18th Sunday Year B - Homily 1

Homily 1 - 2009

I want to pick up a couple of issues from today's Gospel. The first is Jesus' comment: The bread of God is that which comes down from heaven and gives life to the world. There is an assumption there worth teasing out: it is the assumption that in some sense, in the sense that matters, the world needs life.

In the Gospel of John, when the author talks of the world, what he is referring to is not so much individuals as such but people together. We're different when we are together: We do things that we wouldn't do if we were by ourselves.  Look at the ways people behave at football matches, young people at celebrity concerts, kids in gangs, men at war – killing, torturing, etc. We will justify things that we would never agree with otherwise by saying that they are in the national interest.  Look at the heartless, brutal ways we deal with asylum seekers – so many of them fleeing regimes where they have been tortured and brutalised, hoping to find a decent country where they will be respected, welcome and safe, and able to live in peace.  Success, power, materialism, human and environmental abuse are all death-dealing in their own ways.

We need each other. It's in our own interest that we band together. That is the stuff of civilisation. Inevitably, we have our social, political, religious, sporting institutions. Yet, unfortunately, we often get our sense of belonging, we often get our sense of security by seeing ourselves as distinct from nameless others who don't belong to our group. We tend to see ourselves as better than .., as superior to ..  We know who we are by being clear who we are not, who we're against, or who are against us - and we come to look for a God who is on our side. But there is no such God as a God-on-our-side. God wants to give life to the whole world.

Even within our own groups, all is not always well. We thrive by competition. Others can be threats.  There is enormous floating anger in our world - road rage, violent protests. We even fight over our sporting allegiances.

We need redemption, not just as individuals; we need redemption when we band together.  Our group dynamics, our social dysfunction, the spontaneous ways we see each other, and treat each other when we're together, need redemption. Left to themselves, our rivalries can even, at times, become murderous.

We need the bread of God that gives life to the world. But, for that to happen, something else is necessary. As the Gospel said: This is the work of God - this is the way to become part of God's project of salvation - that we believe in him who God has sent.

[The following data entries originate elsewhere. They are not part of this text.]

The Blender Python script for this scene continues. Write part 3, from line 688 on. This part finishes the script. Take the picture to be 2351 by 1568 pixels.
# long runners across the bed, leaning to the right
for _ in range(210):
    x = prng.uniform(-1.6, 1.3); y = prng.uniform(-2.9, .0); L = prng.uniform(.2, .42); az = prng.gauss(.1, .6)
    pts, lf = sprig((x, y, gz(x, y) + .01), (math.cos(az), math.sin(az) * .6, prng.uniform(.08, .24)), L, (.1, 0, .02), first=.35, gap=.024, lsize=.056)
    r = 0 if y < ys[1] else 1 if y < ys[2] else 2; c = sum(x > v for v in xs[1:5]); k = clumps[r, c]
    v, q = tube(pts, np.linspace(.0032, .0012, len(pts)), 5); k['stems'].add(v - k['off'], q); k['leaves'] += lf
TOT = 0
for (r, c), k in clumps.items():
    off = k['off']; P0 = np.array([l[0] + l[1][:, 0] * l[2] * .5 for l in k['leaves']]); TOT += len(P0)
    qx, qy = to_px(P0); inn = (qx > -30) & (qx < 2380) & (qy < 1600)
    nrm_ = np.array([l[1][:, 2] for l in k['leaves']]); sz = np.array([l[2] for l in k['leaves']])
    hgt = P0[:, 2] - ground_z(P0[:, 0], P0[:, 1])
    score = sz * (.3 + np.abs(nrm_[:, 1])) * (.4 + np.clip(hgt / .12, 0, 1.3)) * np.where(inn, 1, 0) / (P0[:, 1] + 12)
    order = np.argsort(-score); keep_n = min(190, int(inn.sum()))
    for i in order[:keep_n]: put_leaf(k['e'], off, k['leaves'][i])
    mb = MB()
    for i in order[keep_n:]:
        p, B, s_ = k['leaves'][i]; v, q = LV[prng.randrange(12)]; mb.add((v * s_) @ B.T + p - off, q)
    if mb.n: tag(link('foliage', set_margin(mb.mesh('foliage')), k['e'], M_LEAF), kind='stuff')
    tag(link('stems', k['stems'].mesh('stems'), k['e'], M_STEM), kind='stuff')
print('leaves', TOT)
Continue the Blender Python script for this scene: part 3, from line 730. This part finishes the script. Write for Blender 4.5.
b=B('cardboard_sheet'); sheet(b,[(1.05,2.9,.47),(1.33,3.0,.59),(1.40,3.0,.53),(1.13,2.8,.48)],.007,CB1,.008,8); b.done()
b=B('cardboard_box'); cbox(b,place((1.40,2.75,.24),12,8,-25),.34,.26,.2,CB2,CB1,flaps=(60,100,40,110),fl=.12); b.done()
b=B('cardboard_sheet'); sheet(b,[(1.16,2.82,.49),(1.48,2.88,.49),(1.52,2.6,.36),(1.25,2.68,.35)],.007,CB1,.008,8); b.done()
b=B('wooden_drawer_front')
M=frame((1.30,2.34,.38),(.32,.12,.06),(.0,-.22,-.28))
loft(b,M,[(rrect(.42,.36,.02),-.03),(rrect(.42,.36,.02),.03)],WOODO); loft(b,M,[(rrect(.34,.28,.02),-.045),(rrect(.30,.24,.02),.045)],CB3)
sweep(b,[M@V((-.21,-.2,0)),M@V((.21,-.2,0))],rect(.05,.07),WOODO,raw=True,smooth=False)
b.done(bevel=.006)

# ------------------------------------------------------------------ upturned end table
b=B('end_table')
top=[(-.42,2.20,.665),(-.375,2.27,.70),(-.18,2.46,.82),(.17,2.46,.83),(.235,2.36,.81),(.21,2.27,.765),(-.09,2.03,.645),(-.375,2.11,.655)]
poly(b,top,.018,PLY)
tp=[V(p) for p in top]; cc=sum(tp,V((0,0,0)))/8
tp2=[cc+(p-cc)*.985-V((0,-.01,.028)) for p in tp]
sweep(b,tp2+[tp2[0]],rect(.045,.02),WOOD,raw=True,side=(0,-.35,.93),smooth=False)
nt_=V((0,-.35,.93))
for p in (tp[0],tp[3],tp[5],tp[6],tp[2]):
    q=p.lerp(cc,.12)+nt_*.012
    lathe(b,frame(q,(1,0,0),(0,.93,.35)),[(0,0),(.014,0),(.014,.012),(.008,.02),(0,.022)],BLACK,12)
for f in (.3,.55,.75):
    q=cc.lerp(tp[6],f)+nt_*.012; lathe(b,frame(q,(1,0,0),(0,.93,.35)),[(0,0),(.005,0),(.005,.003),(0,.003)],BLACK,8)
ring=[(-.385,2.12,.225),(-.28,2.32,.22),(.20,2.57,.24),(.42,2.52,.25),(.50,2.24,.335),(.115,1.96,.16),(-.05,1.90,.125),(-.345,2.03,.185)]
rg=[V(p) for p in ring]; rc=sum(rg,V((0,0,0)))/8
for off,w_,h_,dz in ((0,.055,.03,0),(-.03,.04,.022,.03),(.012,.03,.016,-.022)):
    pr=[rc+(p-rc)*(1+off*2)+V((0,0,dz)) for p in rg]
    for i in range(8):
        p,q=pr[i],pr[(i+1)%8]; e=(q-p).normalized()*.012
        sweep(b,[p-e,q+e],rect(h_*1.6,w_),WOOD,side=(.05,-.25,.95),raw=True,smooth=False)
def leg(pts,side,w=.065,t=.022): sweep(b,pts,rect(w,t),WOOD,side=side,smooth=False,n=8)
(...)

Our world will change to the extent that we believe in Jesus.

What is so magic about believing in? What does the Gospel mean by believe in? It's not just saying Yes to a number of statements. It means trusting Jesus, trusting his way; entering into relationship with him; falling in love with him: entrusting ourselves to an open-ended journey whose destination we're not sure of and certainly can't control.

At the end of today's passage, Jesus said: Whoever comes to me will never be hungry; whoever believes in me will never be thirsty. Entrusting ourselves to Jesus enables us to get in touch with our deepest hunger, our deepest thirst, our deepest heart desires. Once in touch with them, we begin to see the sheer superficiality, the emptiness, of so much that drives people.

We see our rivalries, and our self-interest for what they are – and we become free of them. God's project for saving our world gets under way: This is the work of God that you believe in the one whom he has sent.